Brown is also seeking to modify California's signature environmental law, the California Environmental Quality Act, and to overhaul the state's K-12 funding system to give more money to districts with poorer students.

He is lobbying the California State University and University of California systems to expand their online course offerings and to reduce costs.

Brown, governor before from 1975 to 1983, called it "silly" when Spencer Michaels of the PBS "NewsHour" program asked him recently about his legacy.

"I'm here 'cause I like it," Brown said. "I know this job pretty well, and I want to do the best I can in the years that I have."

Brown campaigned for governor in 2010 largely on his promise that he could restore financial order to Sacramento, and it is likely that he will rest his re-election campaign, if he runs, on his handling of the budget.

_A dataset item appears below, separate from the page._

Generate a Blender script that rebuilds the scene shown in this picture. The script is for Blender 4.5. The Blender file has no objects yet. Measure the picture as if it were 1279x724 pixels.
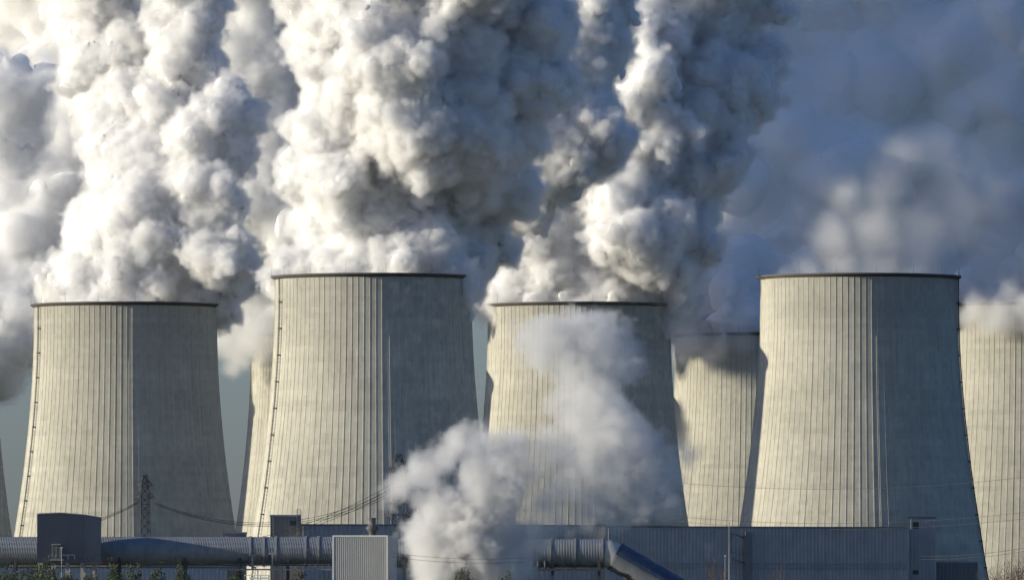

"For all that we associate Jerry Brown with high thinking and vision and expansive thought, the reality is he was elected in a very pragmatic way, and he will seek re-election in a very pragmatic way, too," said Bill Whalen, a research fellow at Stanford University's Hoover Institution and former speechwriter for Gov. Pete Wilson. "I think the reality in terms of giving a 'big vision' State of the State speech, it begs the question in these limited times, 'What can he really propose?' "

Decades after Brown was nicknamed "Governor Moonbeam," Whalen said, "for this second time around as governor, he has not been Moonbeam. If anything, he has been gravity boots, dealing with the reality of the budget and dealing with sensible things."

Brown has not said what he will discuss in the State of the State speech. His press secretary, Gil Duran, said Wednesday that "the governor wrote all weekend, and he's still perfecting it."

Brown focused almost exclusively on the budget in his speech in 2011. He used a more expansive address last year to frame the tax campaign he was beginning. Immediately after speaking last year, Brown flew to media-rich Los Angeles for a repeat performance there.

Today, Brown has no travel planned. With no election looming, he doesn't have to.

"The governor is in a good place," said Larry Gerston, a political science professor at San Jose State University. "The guy defied conventional wisdom. He's riding on the tails of that phenomenal Prop. 30 victory … . Not only did it showcase him as a leader, it put California, temporarily, in decent financial condition, and both of those things are welcome in California."